Last week saw more progress on marriage equality with positive court rulings in Indiana and Utah. This follows several similar rulings that have come over the past few months. It’s coming so fast, in fact, that the map above isn’t completely accurate since its from June 17, but it’s the most current I can find.

Equality’s been on my mind this week due to a few conversations I’ve had with friends relating to our decision to move back to California. Specifically the questions came from friends in Alabama asking if we’d considered moving there.

Fact of the matter is that we had considered it. While we were working with my mom’s estate last year, Will and I talked a few times about possibly moving there and moving into her house. There were a lot of advantages to this: the house was paid for, we had friends there and the West Alabama region has some good recreational activities.

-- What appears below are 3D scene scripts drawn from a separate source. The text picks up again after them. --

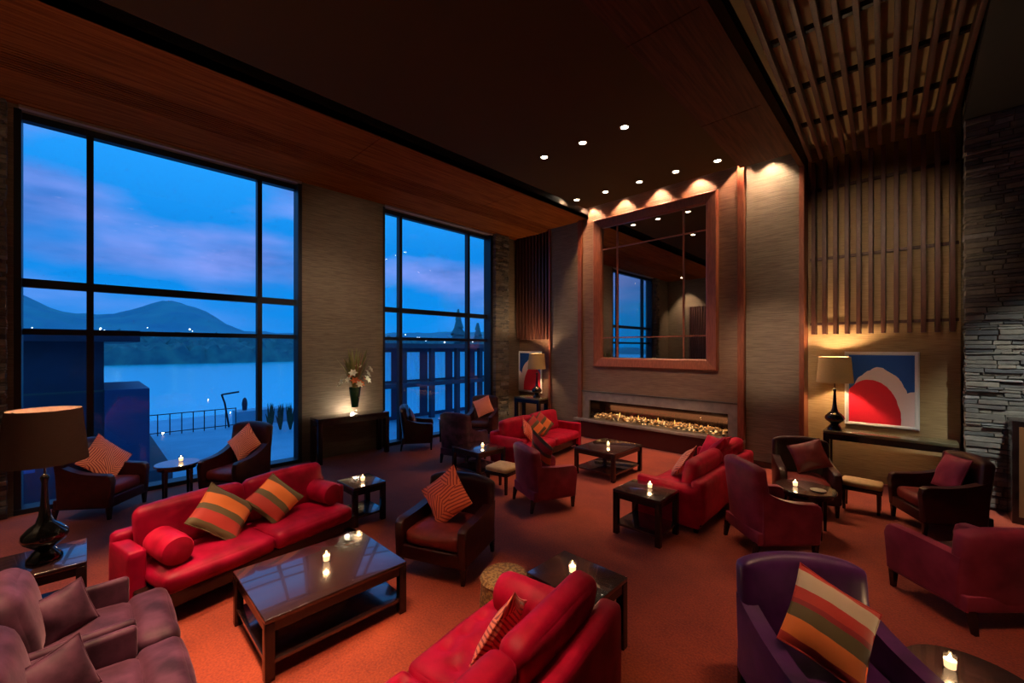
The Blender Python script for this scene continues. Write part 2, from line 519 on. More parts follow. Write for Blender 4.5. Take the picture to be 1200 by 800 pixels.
# window wall: piers, head, sill between openings
WIN = [(-0.75, 3.05, [0.0, 2.32], 1), (4.86, 8.42, [5.42, 7.62], 2)]
bm = bmesh.new()
box(bm, WX - .38, WX, -2.7, -0.75, 0, CZ + .4)
box(bm, WX - .38, WX, 3.05, 4.86, 0, CZ + .4)
box(bm, WX - .38, WX, 8.42, 10.0, 0, CZ + .4)
box(bm, WX - .38, WX, -0.75, 3.05, 5.74, CZ + .4)
box(bm, WX - .38, WX, 4.86, 8.42, 5.74, CZ + .4)
struct('wall_left', bm, taupe)

for (y0, y1, mull, k) in WIN:
    bm = bmesh.new()
    gx = WX - 0.22
    fw_ = 0.07
    z1 = 5.74
    box(bm, gx - .06, WX - .02, y0, y0 + fw_, 0, z1)
    box(bm, gx - .06, WX - .02, y1 - fw_, y1, 0, z1)
    box(bm, gx - .06, gx + .08, y0, y1, z1 - .10, z1)
    box(bm, gx - .06, WX + .01, y0, y1, 0.0, 0.07)
    for my in mull:
        box(bm, gx - .05, gx + .09, my - .04, my + .04, 0.07, z1 - .1)
    box(bm, gx - .05, gx + .08, y0 + fw_, y1 - fw_, 3.24, 3.36)
    box(bm, gx - .05, gx + .07, y0 + fw_, y1 - fw_, 2.55, 2.63)
    # reveal lining
    box(bm, WX - .14, WX + .004, y1 - fw_ - .005, y1, 0, z1)
    fr = struct('window_%d' % k, bm, blackmetal)
    ys = [y0 + fw_] + mull + [y1 - fw_]
    zs = [0.07, 2.59, 3.30, z1 - .1]
    for a, b in zip(ys, ys[1:]):
        for c, d in zip(zs, zs[1:]):
            link('window_pane', bx(gx - .004, gx + .004, a, b, c, d), winglass, fr, smooth=False)
    # pale blind rail above the glass
    struct('trim_%d' % k, bx(WX - .03, WX + .05, y0 + .05, y1 - .02, z1 - .005, z1 + .035), mat('pale_rail', (.30, .22, .17), .4))
    
# fireplace wall: core behind, breast panels
bm = bmesh.new()
box(bm, -9.4, 3.2, 9.72, 10.0, 0, CZ + .6)
struct('wall_back', bm, taupe)
bm = bmesh.new()          # flush side panels and the strip above the breast
box(bm, -7.46, -6.45, FY, 9.72, 0, CZ + .35)
struct('wall_panel_left', bm, taupe)
struct('wall_panel_right', bx(-2.40, -1.50, FY, 9.72, 0, CZ + .35), taupe)
bm = bmesh.new()
box(bm, -6.34, -2.51, FY - .03, 9.72, 1.21, CZ + .35)
struct('wall_breast', bm, taupepanel)
bm = bmesh.new()
for a, b in ((-6.44, -6.32), (-2.53, -2.41)):
    box(bm, a, b, FY - .10, FY + .1, 0, CZ + .35, .006)
box(bm, -1.50, -1.42, FY - .05, 9.72, 0, CZ, .004)
box(bm, -7.50, -7.44, FY - .04, 9.72, 0, CZ, .004)
struct('trim_3', bm, woodwarm)
bm = bmesh.new()
box(bm, -2.41, -1.5, FY - .02, FY, 0, .12)
box(bm, -7.44, -6.44, FY - .02, FY, 0, .12)
struct('baseboard_back', bm, darkwood)
# recess linings in ochre grasscloth
struct('wall_recess_right', bx(-1.42, 0.56, 9.60, 9.72, 0, CZ + .5), ochre)
struct('wall_recess_left', bx(-9.02, -7.5, 9.62, 9.72, 0, CZ), taupepanel)
struct('wall_right', bx(3.0, 3.2, -2.7, 10.0, 0, CZ + .6), taupe)
bm = bx(-9.4, 3.2, -2.7, -2.5, 0, CZ + .6)
struct('wall_rear', bm, taupe)

# stone piers, each laid from ledge stones
def stones(name, x0, x1, y0, y1, z0, z1, face, seed):
    rnd = random.Random(seed)
    bm = bmesh.new()
    if face == 'y':
        box(bm, x0 + .03, x1 - .03, y0 + .05, y1, z0, z1)
    else:
        box(bm, x0, x1 - .05, y0 + .02, y1 - .02, z0, z1)
    z = z0
    while z < z1:
        h = rnd.uniform(0.028, 0.085)
        h = min(h, z1 - z)
        if h < .01: break
        if face == 'y':
            x = x0 - rnd.uniform(0, .02)
            while x < x1:
                l = rnd.uniform(.12, .42)
                xe = min(x + l, x1 + .0)
                p = rnd.uniform(0, .05)
                vs = box(bm, x + .004, xe - .004, y0 - p, y0 + .25, z + .004, z + h - .004, .007)
                x = xe
                if x1 - x < .05: break
        else:
            y = y0
            while y < y1:
                l = rnd.uniform(.12, .4)
                ye = min(y + l, y1)
                p = rnd.uniform(0, .05)
                box(bm, x1 - .2, x1 + p, y + .004, ye - .004, z + .004, z + h - .004, .007)
                y = ye
                if y1 - y < .05: break
        z += h
    for v in bm.verts:
        v.co += noise.noise_vector(v.co * 9) * .012
    return struct(name, bm, stone)
stones('wall_pier_right', 0.58, 2.0, 9.15, 9.7, 0, CZ + .3, 'y', 3)
stones('wall_pier_left', WX - .1, WX + .10, 8.44, 9.02, 0, CZ, 'x', 5)
stones('wall_pier_near', WX - .1, WX + .08, -1.25, -0.80, 0, CZ, 'x', 6)

# ------------------------------------------------------------------ ceiling
bm = bmesh.new()
# soffit over the windows: boards with routed grooves between them
edges = [-9.4, -8.96, -8.90, -8.84, -8.78, -7.98]
x = -8.78
box(bm, -9.4, -8.96, -2.7, 9.72, CZ, CZ + .1)
for a, b in ((-8.94, -8.84), (-8.82, -7.95)):
    box(bm, a, b, -2.7, 9.72, CZ, CZ + .1)
x = -7.95
for i in range(9):
    box(bm, x + .026, x + .066, -2.7, 9.72, CZ, CZ + .1)
    x += .066
box(bm, x + .012, -6.14, -2.7, 3.30, CZ, CZ + .1)
box(bm, x + .012, -6.14, 3.315, 6.6, CZ, CZ + .1)
box(bm, x + .012, -6.14, 6.615, 9.72, CZ, CZ + .1)
struct('ceiling_soffit', bm, soffwood)
bm = bmesh.new()
box(bm, -5.74, -2.30, -2.7, 8.50, CZ, CZ + .12)
struct('ceiling', bm, ceilpaint)
bm = bmesh.new()
for a, b in ((-2.7, 1.9), (1.912, 4.2), (4.212, 6.5), (6.512, 8.50)):
    box(bm, -2.30, -1.50, a, b, CZ - .05, CZ + .12)
box(bm, -1.5, -1.42, -2.7, 9.6, CZ - .06, CZ + .2)
struct('ceiling_side', bm, sidewood)
bm = bmesh.new()
box(bm, -9.4, 3.2, -2.7, 10, CZ + .42, CZ + .6)
box(bm, -6.18, -6.14, -2.7, 9.7, CZ + .0, CZ + .42)
box(bm, -5.74, -5.70, -2.7, 8.5, CZ + .1, CZ + .42)
box(bm, -5.74, -1.5, 8.46, 8.5, CZ + .1, CZ + .42)
box(bm, 0.56, 3.1, -2.7, 9.7, CZ - .02, CZ + .1)
struct('ceiling_void', bm, darkpaint)
struct('ceiling_upper', bx(-1.42, 0.56, -2.5, 9.6, CZ + .36, CZ + .42), mat('ochre_ceiling_panel', (.30, .20, .09), .7))

# slatted screens
def slat_screen(label, x0, x1, n, y0, y1, z0, z1, bars):
    t = thing('slatted_screen', label, 'screen', ((x0 + x1) / 2, y1, z0))
    ox, oy, oz = t.location
    bm = bmesh.new()
    pitch = (x1 - x0) / n
    for i in range(n):
        xc = x0 + (i + .5) * pitch
        box(bm, xc - .03 - ox, xc + .03 - ox, y0 - oy, y1 - .06 - oy, 0, z1 - z0, .003)
    link('slats', bm, slatwood, t)
    for zb in bars:
        link('crossbar', bx(x0 - ox, x1 - ox, y1 - .05 - oy, y1 - .005 - oy, zb - oz, zb + .05 - oz), slatwood, t)
    return t
slat_screen('tall vertical slatted wood screen on the wall above the console with the lit lamp', -1.38, 0.54, 12, 9.32, 9.60, 2.61, CZ, (2.78, 4.0, 5.3))
slat_screen('narrow dark slatted wood screen in the far corner beside the second window', -8.95, -7.52, 11, 9.36, 9.62, 2.62, CZ, (2.78, 4.0, 5.3))
t = slat_screen('wooden slatted screen on the rear wall seen only in the big mirror', -8.7, -6.9, 16, 9.38, 9.62, 0.6, 4.4, (1.0, 2.6, 4.0))
t.location = (-7.0, -2.5, 0.6); t.rotation_euler = (0, 0, PI)

# ceiling lattice
t = thing('ceiling_lattice', 'open lattice of dark wood strips hung under the ceiling at upper right', 'lattice', (-1.40, 9.28, CZ), R(2.0))
n = 12
bm = bmesh.new()
for i in range(n):
    xx = 0.07 + i * (1.90 / n)
    box(bm, xx - .025, xx + .025, -9.0, -.03, 0.0, .13, .003)
link('lattice_strips', bm, slatwood, t)
for yy in (-1.25, -2.45, -3.65, -4.85, -6.05, -7.25):
    link('crossbar', bx(.0, 1.92, yy - .03, yy + .03, .14, .20), darkwood, t)

# ------------------------------------------------------------------ downlights
def downlight(x, y, z, label, size=0.055, power=DOWN, ang=75, seen=True, col=WARM, tgt=None, grp='recessed ceiling downlights', blend=0.6):
    t = thing('ceiling_downlight', label, 'downlight', (x, y, z), 0, grp)
    bm = bmesh.new()
    lathe(bm, [(size + .004, 0.004), (size + .028, 0.0), (size + .03, -.006), (size + .004, -.008), (size, 0.004)], seg=24, cap=False)
    link('trim_ring', bm, steel, t)
    link('lens', lt([(size, 0.0), (size, -.004)], seg=24), lampdisc if seen else lampdim, t)
    L = bpy.data.lights.new('downlight_beam', 'SPOT')
    L.energy = power; L.color = col; L.spot_size = R(ang); L.spot_blend = blend; L.shadow_soft_size = 0.05
    lo_ = bpy.data.objects.new('downlight_beam', L)
    C.objects.link(lo_); lo_.parent = t; lo_.location = (0, 0, -.03)
    if tgt:
        d = Vector(tgt) - Vector((x, y, z))
        lo_.rotation_euler = d.to_track_quat('-Z', 'Y').to_euler()
    return t

downs = [((-4.72, 5.68), 'ceiling downlight nearest the window soffit in the three-lamp row'),
         ((-3.93, 5.73), 'ceiling downlight in the middle of the three-lamp row'),
         ((-3.19, 5.78), 'ceiling downlight highest in view, right end of the three-lamp row'),
         ((-5.54, 7.84), 'leftmost ceiling downlight of the row close to the fireplace'),
         ((-4.81, 7.88), 'small dim ceiling downlight second from left near the fireplace'),
         ((-4.02, 7.90), 'middle ceiling downlight of the row near the fireplace'),
         ((-3.28, 7.93), 'brightest ceiling downlight, fourth in the row near the fireplace'),
         ((-2.54, 8.00), 'rightmost ceiling downlight of the row near the fireplace')]
for i, ((x, y), lb) in enumerate(downs):
    downlight(x, y, CZ, lb, power=DOWN * (.1 if i == 4 else (.38 if i in (1, 5, 6) else .18)), ang=42)
downlight(-3.3, 1.3, CZ, 'added unseen lamp aimed at the wall above the flowers, left one', power=DOWN * 1.6, ang=34, blend=1.0, tgt=(WX, 3.7, 2.8), col=(1, .74, .52), seen=False, grp='added unseen wall washers')  # lamps added out of view to brighten the wall between the windows
downlight(-3.0, 1.6, CZ, 'added unseen lamp aimed at the wall above the flowers, right one', power=DOWN * .8, ang=34, blend=1.0, tgt=(WX, 4.3, 4.2), col=(1, .74, .52), seen=False, grp='added unseen wall washers')
downlight(-2.7, 1.4, CZ, 'added unseen lamp aimed at the stone pier in the far left corner', power=DOWN * 2.2, ang=16, blend=1.0, tgt=(-9, 8.9, 2.7), col=(1, .74, .52), seen=False, grp='added unseen wall washers')  # lamp added out of view to brighten the far pier
downlight(1.5, 6.4, CZ - .02, 'recessed lamp aimed at the stone pier at the right edge', power=DOWN * 2.4, ang=34, blend=1.0, tgt=(1.3, 9.2, .9), col=(.90, .96, .88), seen=False, grp=None)
for (x, y, p, a, tg, lb) in [(-1.2, 3.0, 3.6, 17, (-1.95, 9.2, 2.4), 'added unseen spot aimed at the pale panel right of the mirror'),  # spots added out of view to brighten single surfaces and seats
                             (-1.6, 3.2, 2.4, 34, (-4.4, 9.2, 1.8), 'added unseen spot aimed at the chimney breast'),
                             (-.5, 3.2, 1.2, 30, (-.45, 9.4, 3.9), 'added unseen spot aimed at the slatted screen above the console'),
                             (-.2, 3.0, .8, 12, (-.385, 9.5, 1.65), 'added unseen spot aimed at the right-hand picture'),
                             (-3.2, .9, 1.1, 13, (-8.35, .12, .75), 'added unseen spot aimed at the armchair behind the big lamp'),
                             (-3.1, 1.2, 1.1, 12, (-7.8, 1.6, .85), 'added unseen spot aimed at the armchair in the middle of the big window'),
                             (-2.6, 2.0, 1.6, 10, (-8.0, 7.2, .85), 'added unseen spot aimed at the far window armchair')]:
    downlight(x, y, CZ - (.05 if x > -2.3 else 0), lb, power=DOWN * p, ang=a, blend=1.0, tgt=tg, col=(1, .72, .48), seen=False, grp=None)
for i, x in enumerate((-8.0, -6.2, -4.6)):  # lamps added so the rear wall shows lit in the mirror
    downlight(x, -1.7, CZ, ['added lamp over the rear wall nearest the windows', 'middle added lamp over the rear wall', 'added lamp over the rear wall farthest from the windows'][i], power=DOWN * .8, ang=70, tgt=(x, -2.5, 3), col=(1, .74, .48), grp='added rear wall washers')
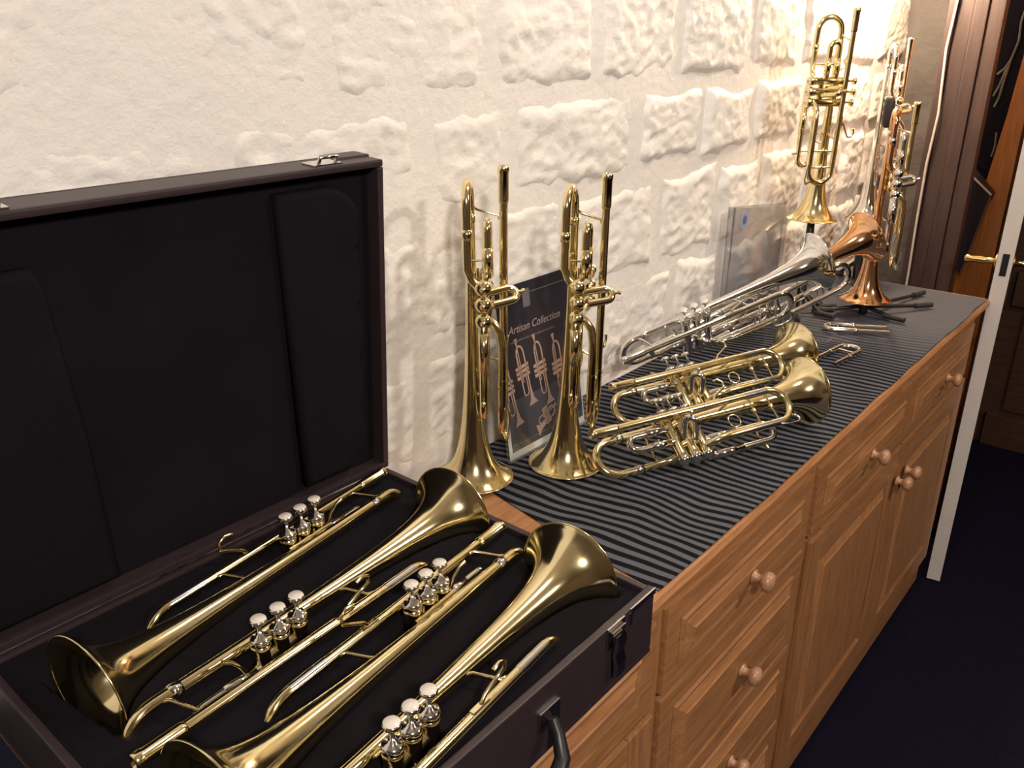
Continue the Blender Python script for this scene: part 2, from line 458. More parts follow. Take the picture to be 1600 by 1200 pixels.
yz(card, 'card_edge', 'paper_white', [(0.538, TZ + 0.229), (0.612, TZ + 0.2885), (0.612, TZ + 0.2830), (0.5405, TZ + 0.2255)], 2.834, 2.8395)
yz(card, 'card_edge', 'print_rule', [(0.538, TZ + 0.229), (0.541, TZ + 0.226), (0.580, TZ - 0.019), (0.577, TZ - 0.019)], 2.834, 2.8395)
for k, pts in enumerate(([(0.560, TZ + 0.745), (0.566, TZ + 0.70), (0.562, TZ + 0.65), (0.572, TZ + 0.60), (0.584, TZ + 0.575), (0.600, TZ + 0.560)],
                         [(0.572, TZ + 0.60), (0.578, TZ + 0.55), (0.582, TZ + 0.50), (0.590, TZ + 0.47)],
                         [(0.578, TZ + 0.58), (0.588, TZ + 0.53), (0.598, TZ + 0.50)],
                         [(0.570, TZ + 0.40), (0.566, TZ + 0.36), (0.570, TZ + 0.33)],
                         [(0.612, TZ + 0.72), (0.614, TZ + 0.66)])):
    q = MB(); q.tube([(0.0385, (y - 0.5), z) for y, z in pts], [0.0035] * len(pts), 6); q.build('pale_figure', 'glass_grey', pane)

# ------------------------------------------------------------------ sideboard
SX0, SX1 = -0.29, 2.52
FY = 0.452                                     # face frame plane
sb = thing('sideboard', 'long oak sideboard with panelled drawers and turned knobs', 'sideboard', (SX0, FY, 0))
sb_l = V((SX0, FY, 0))


def sbp(name, material, boxes, bev=0.002, parent=None, label=None):
    q = MB()
    for a, c in boxes:
        q.box(tuple(V(a) - sb_l), tuple(V(c) - sb_l), bev)
    return q.build(name, material, parent or sb, label)


# moulded top
q = MB()
prof = [(0.885, 0.0), (0.440, 0.0), (0.431, -0.003), (0.426, -0.010), (0.426, -0.018), (0.430, -0.024), (0.438, -0.027), (0.440, -0.033), (0.446, -0.038), (0.452, -0.044), (0.885, -0.044)]
q.prism([(y - FY, TZ + z) for y, z in prof], -0.0, SX1 - SX0 + 0.0, 'yz')
q.build('top', 'oak_x', sb)
sbp('carcass', 'oak_z', [((SX0 + 0.012, FY + 0.02, 0.09), (SX1 - 0.012, 0.88, TZ - 0.045))], 0)
sbp('plinth', 'oak_x', [((SX0 + 0.012, FY + 0.006, 0.0), (SX1 - 0.012, 0.875, 0.089))], 0.003)
sbp('plinth_moulding', 'oak_x', [((SX0 + 0.006, FY - 0.006, 0.089), (SX1 - 0.006, FY + 0.02, 0.105))], 0.004)
for xa, xb in ((SX0 + 0.012, SX0 + 0.032), (0.826, 0.850), (1.362, 1.388), (2.508 - 0.022, 2.508)):
    sbp('stile', 'oak_z', [((xa, FY, 0.105), (xb, FY + 0.02, TZ - 0.045))])
sbp('top_rail', 'oak_x', [((SX0 + 0.033, FY + 0.001, TZ - 0.060), (2.485, FY + 0.02, TZ - 0.0455))], 0.001)


def knob(parent, x, z):
    k = MB()
    k.lathe([(0, 0.0), (0, 0.0125), (0.003, 0.0125), (0.005, 0.008), (0.012, 0.007), (0.016, 0.011), (0.021, 0.0165), (0.027, 0.0172), (0.032, 0.014), (0.035, 0.006), (0.0355, 0.0)], (x - SX0, -0.0195, z), (0, -1, 0), 18)
    return k.build('knob', 'knob_wood', parent)


def raised_panel(parent, x0, x1, z0, z1, y, grain):
    """Field with sloped borders standing on a front."""
    q_ = MB(); bvl = 0.026
    vs_ = []
    for (i, dy) in ((0.0, 0.0), (0.004, -0.004), (0.012, -0.0025), (bvl, -0.0085), (bvl + 0.002, -0.0105)):
        vs_ += [(x0 + i - SX0, y + dy - FY, z0 + i), (x1 - i - SX0, y + dy - FY, z0 + i), (x1 - i - SX0, y + dy - FY, z1 - i), (x0 + i - SX0, y + dy - FY, z1 - i)]
    fs_ = []
    for L in range(4):
        for k in range(4):
            fs_.append((L * 4 + k, L * 4 + (k + 1) % 4, L * 4 + 4 + (k + 1) % 4, L * 4 + 4 + k))
    fs_ += [(16, 17, 18, 19), (3, 2, 1, 0)]
    q_.add(vs_, fs_)
    return q_.build('panel', grain, parent)


def drawer(x0, x1, z0, z1):
    d = sbp('drawer', 'oak_x', [((x0, FY - 0.008, TZ + z0), (x1, FY + 0.018, TZ + z1))], 0.003)
    raised_panel(d, x0 + 0.038, x1 - 0.038, TZ + z0 + 0.034, TZ + z1 - 0.034, FY - 0.0085, 'oak_x')
    knob(d, (x0 + x1) / 2, TZ + (z0 + z1) / 2)


def cupboard_door(x0, x1, z0, z1, kx):
    d = sbp('door', 'oak_z', [((x0, FY - 0.002, TZ + z0), (x1, FY + 0.016, TZ + z1))], 0.001)
    sbp('door_stile', 'oak_z', [((x0, FY - 0.012, TZ + z0), (x0 + 0.062, FY - 0.0025, TZ + z1))], 0.002, d)
    sbp('door_stile', 'oak_z', [((x1 - 0.062, FY - 0.012, TZ + z0), (x1, FY - 0.0025, TZ + z1))], 0.002, d)
    sbp('door_rail', 'oak_x', [((x0 + 0.0625, FY - 0.012, TZ + z0), (x1 - 0.0625, FY - 0.0025, TZ + z0 + 0.066))], 0.002, d)
    sbp('door_rail', 'oak_x', [((x0 + 0.0625, FY - 0.012, TZ + z1 - 0.066), (x1 - 0.0625, FY - 0.0025, TZ + z1))], 0.002, d)
    raised_panel(d, x0 + 0.068, x1 - 0.068, TZ + z0 + 0.072, TZ + z1 - 0.072, FY - 0.003, 'oak_z')
    knob(d, kx, TZ - 0.302)


for xa, xb in ((-0.255, 0.278), (0.286, 0.824), (0.853, 1.360), (1.391, 1.935), (1.943, 2.484)):
    drawer(xa, xb, -0.212, -0.062)
drawer(0.853, 1.360, -0.430, -0.222)
drawer(0.853, 1.360, -0.622, -0.440)
drawer(0.853, 1.360, -0.812, -0.632)
cupboard_door(-0.255, 0.278, -0.812, -0.222, 0.248)
cupboard_door(0.286, 0.824, -0.812, -0.222, 0.316)
cupboard_door(1.391, 1.935, -0.812, -0.222, 1.905)
cupboard_door(1.943, 2.484, -0.812, -0.222, 1.975)

# ------------------------------------------------------------------ striped cloth on the sideboard
CL = MB()
NXC, NYC = 300, 60
vs = []


def cloth_h(x, y):
    far = max(0.0, min(1.0, (x - 1.75) / 0.5))
    f = abs(noise.noise(V((x * 7.0 + y * 1.2, y * 1.4, 7.7))))
    h = 0.0022 + 0.0012 * noise.noise(V((x * 5, y * 6, 1.0)))
    h += far * (0.0060 * max(0.0, 0.55 - f * 2.6) + 0.002 * noise.noise(V((x * 16, y * 3, 2.0))))
    return max(0.0014, h)


for j in range(NYC + 1):
    t = j / NYC
    for i in range(NXC + 1):
        s = i / NXC
        y1 = 0.884
        xl = 0.806 + (0.884 - 0.806) * t ** 1.3
        xr = 2.508
        x = xl + (xr - xl) * s
        y0 = 0.4335 + 0.004 * noise.noise(V((x * 7, 0.3, 0.2))) + 0.0035 * max(0, noise.noise(V((x * 2.2, 5.3, 0.2))))
        y = y0 + (y1 - y0) * t
        dz = cloth_h(x, y)
        vs.append((x - 1.6, y - 0.6, TZ + dz))
W_ = NXC + 1
fs = [(j * W_ + i, j * W_ + i + 1, (j + 1) * W_ + i + 1, (j + 1) * W_ + i) for j in range(NYC) for i in range(NXC)]
CL.add(vs, fs, True)
ring = [i for i in range(W_)] + [j * W_ + NXC for j in range(1, NYC + 1)] + [NYC * W_ + i for i in range(NXC - 1, -1, -1)] + [j * W_ for j in range(NYC - 1, 0, -1)]
o_ = len(ring)
CL.add([vs[i] for i in ring] + [(vs[i][0], vs[i][1], TZ + 0.0004) for i in ring], [(k, o_ + k, o_ + (k + 1) % o_, (k + 1) % o_) for k in range(o_)])
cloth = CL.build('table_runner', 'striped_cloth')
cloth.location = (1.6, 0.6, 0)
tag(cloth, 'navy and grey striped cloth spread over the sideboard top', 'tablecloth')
q = MB(); NXN, NYN = 30, 24; vs = []
for j in range(NYN + 1):
    for i in range(NXN + 1):
        x = -0.27 + 0.431 * i / NXN; y = 0.437 + 0.445 * j / NYN
        vs.append((x, y, TZ + 0.0028 + 0.0016 * noise.noise(V((x * 9, y * 9, 3.3)))))
W_ = NXN + 1
q.add(vs, [(j * W_ + i, j * W_ + i + 1, (j + 1) * W_ + i + 1, (j + 1) * W_ + i) for j in range(NYN) for i in range(NXN)], True)
ring = [i for i in range(W_)] + [j * W_ + NXN for j in range(1, NYN + 1)] + [NYN * W_ + i for i in range(NXN - 1, -1, -1)] + [j * W_ for j in range(NYN - 1, 0, -1)]
o_ = len(ring); q.add([vs[i] for i in ring] + [(vs[i][0], vs[i][1], TZ + 0.0004) for i in ring], [(k, o_ + k, o_ + (k + 1) % o_, (k + 1) % o_) for k in range(o_)])
tag(q.build('table_mat', 'navy_cloth'), 'plain dark navy cloth on the sideboard left of the case', 'tablecloth')
CT = TZ + 0.0038                               # mean cloth surface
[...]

What Alabama doesn’t have is marriage equality. Yes, there are lawsuits working through the courts there. But if Will and I moved there right now, we wouldn’t be married where the state was concerned. Sure we’d lived without  those legal protections for more than a decade. Now that we’ve got them though, we’re not going to give them up.

The people I had these Alabama discussions with didn’t know we’d face that issue if we moved there. It begs the question: Within the 30 states that don’t currently have marriage equality, how many people in those states know their state discriminates? Are they okay with that discrimination? The friends I discussed this with aren’t for discrimination, yet they didn’t know the state they lived in actively discriminated.

It’s great to see the progress that have been made in the first six months of this year. How much further would the cause be if people knew what their states were doing? As the year goes on, hopefully more states will wake up and make it possible for LGBT families to move anywhere they want without loosing rights.